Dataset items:
..............................
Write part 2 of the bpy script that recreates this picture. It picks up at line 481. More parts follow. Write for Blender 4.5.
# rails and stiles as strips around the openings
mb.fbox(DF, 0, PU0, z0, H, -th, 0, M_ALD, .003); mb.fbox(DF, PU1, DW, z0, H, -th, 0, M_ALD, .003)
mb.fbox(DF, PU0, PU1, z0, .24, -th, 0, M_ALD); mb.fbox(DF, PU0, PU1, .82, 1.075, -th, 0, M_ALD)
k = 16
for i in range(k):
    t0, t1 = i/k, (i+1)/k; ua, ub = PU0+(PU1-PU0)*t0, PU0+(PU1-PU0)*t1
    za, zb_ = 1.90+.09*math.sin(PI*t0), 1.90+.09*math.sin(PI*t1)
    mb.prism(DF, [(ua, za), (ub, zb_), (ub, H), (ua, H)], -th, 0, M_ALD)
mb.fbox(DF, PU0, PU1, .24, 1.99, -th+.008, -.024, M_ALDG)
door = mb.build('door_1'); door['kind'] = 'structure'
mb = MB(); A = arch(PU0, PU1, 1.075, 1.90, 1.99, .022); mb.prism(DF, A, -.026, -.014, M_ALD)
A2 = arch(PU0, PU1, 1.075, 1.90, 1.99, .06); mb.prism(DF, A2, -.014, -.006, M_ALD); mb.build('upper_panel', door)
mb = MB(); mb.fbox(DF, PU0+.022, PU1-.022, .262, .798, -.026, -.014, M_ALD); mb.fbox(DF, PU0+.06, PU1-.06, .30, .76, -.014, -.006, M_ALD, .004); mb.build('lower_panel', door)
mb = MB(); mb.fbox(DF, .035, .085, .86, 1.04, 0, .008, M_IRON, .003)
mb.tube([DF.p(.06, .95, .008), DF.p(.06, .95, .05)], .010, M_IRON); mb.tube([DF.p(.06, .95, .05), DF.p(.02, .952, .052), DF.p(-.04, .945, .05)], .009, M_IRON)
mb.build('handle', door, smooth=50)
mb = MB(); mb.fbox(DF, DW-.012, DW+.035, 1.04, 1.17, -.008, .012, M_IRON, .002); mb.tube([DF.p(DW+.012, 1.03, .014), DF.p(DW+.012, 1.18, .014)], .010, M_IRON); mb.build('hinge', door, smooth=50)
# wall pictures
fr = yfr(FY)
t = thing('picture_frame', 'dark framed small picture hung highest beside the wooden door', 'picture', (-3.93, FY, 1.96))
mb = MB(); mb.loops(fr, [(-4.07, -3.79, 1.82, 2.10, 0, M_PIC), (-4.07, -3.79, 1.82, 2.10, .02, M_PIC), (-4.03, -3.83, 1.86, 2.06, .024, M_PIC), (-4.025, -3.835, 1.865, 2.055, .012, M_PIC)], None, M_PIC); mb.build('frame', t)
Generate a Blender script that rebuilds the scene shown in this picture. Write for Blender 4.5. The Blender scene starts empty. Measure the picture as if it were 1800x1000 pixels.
..............................
__TASK STATEMENT__: Print the entries exactly. Include every one.

__WRITTEN REPLY__:
Write part 2 of the bpy script that recreates this picture. It picks up at line 481. More parts follow. Write for Blender 4.5.
# rails and stiles as strips around the openings
mb.fbox(DF, 0, PU0, z0, H, -th, 0, M_ALD, .003); mb.fbox(DF, PU1, DW, z0, H, -th, 0, M_ALD, .003)
mb.fbox(DF, PU0, PU1, z0, .24, -th, 0, M_ALD); mb.fbox(DF, PU0, PU1, .82, 1.075, -th, 0, M_ALD)
k = 16
for i in range(k):
    t0, t1 = i/k, (i+1)/k; ua, ub = PU0+(PU1-PU0)*t0, PU0+(PU1-PU0)*t1
    za, zb_ = 1.90+.09*math.sin(PI*t0), 1.90+.09*math.sin(PI*t1)
    mb.prism(DF, [(ua, za), (ub, zb_), (ub, H), (ua, H)], -th, 0, M_ALD)
mb.fbox(DF, PU0, PU1, .24, 1.99, -th+.008, -.024, M_ALDG)
door = mb.build('door_1'); door['kind'] = 'structure'
mb = MB(); A = arch(PU0, PU1, 1.075, 1.90, 1.99, .022); mb.prism(DF, A, -.026, -.014, M_ALD)
A2 = arch(PU0, PU1, 1.075, 1.90, 1.99, .06); mb.prism(DF, A2, -.014, -.006, M_ALD); mb.build('upper_panel', door)
mb = MB(); mb.fbox(DF, PU0+.022, PU1-.022, .262, .798, -.026, -.014, M_ALD); mb.fbox(DF, PU0+.06, PU1-.06, .30, .76, -.014, -.006, M_ALD, .004); mb.build('lower_panel', door)
mb = MB(); mb.fbox(DF, .035, .085, .86, 1.04, 0, .008, M_IRON, .003)
mb.tube([DF.p(.06, .95, .008), DF.p(.06, .95, .05)], .010, M_IRON); mb.tube([DF.p(.06, .95, .05), DF.p(.02, .952, .052), DF.p(-.04, .945, .05)], .009, M_IRON)
mb.build('handle', door, smooth=50)
mb = MB(); mb.fbox(DF, DW-.012, DW+.035, 1.04, 1.17, -.008, .012, M_IRON, .002); mb.tube([DF.p(DW+.012, 1.03, .014), DF.p(DW+.012, 1.18, .014)], .010, M_IRON); mb.build('hinge', door, smooth=50)
# wall pictures
fr = yfr(FY)
t = thing('picture_frame', 'dark framed small picture hung highest beside the wooden door', 'picture', (-3.93, FY, 1.96))
mb = MB(); mb.loops(fr, [(-4.07, -3.79, 1.82, 2.10, 0, M_PIC), (-4.07, -3.79, 1.82, 2.10, .02, M_PIC), (-4.03, -3.83, 1.86, 2.06, .024, M_PIC), (-4.025, -3.835, 1.865, 2.055, .012, M_PIC)], None, M_PIC); mb.build('frame', t)
Generate a Blender script that rebuilds the scene shown in this picture. Write for Blender 4.5. The Blender scene starts empty. Measure the picture as if it were 1800x1000 pixels.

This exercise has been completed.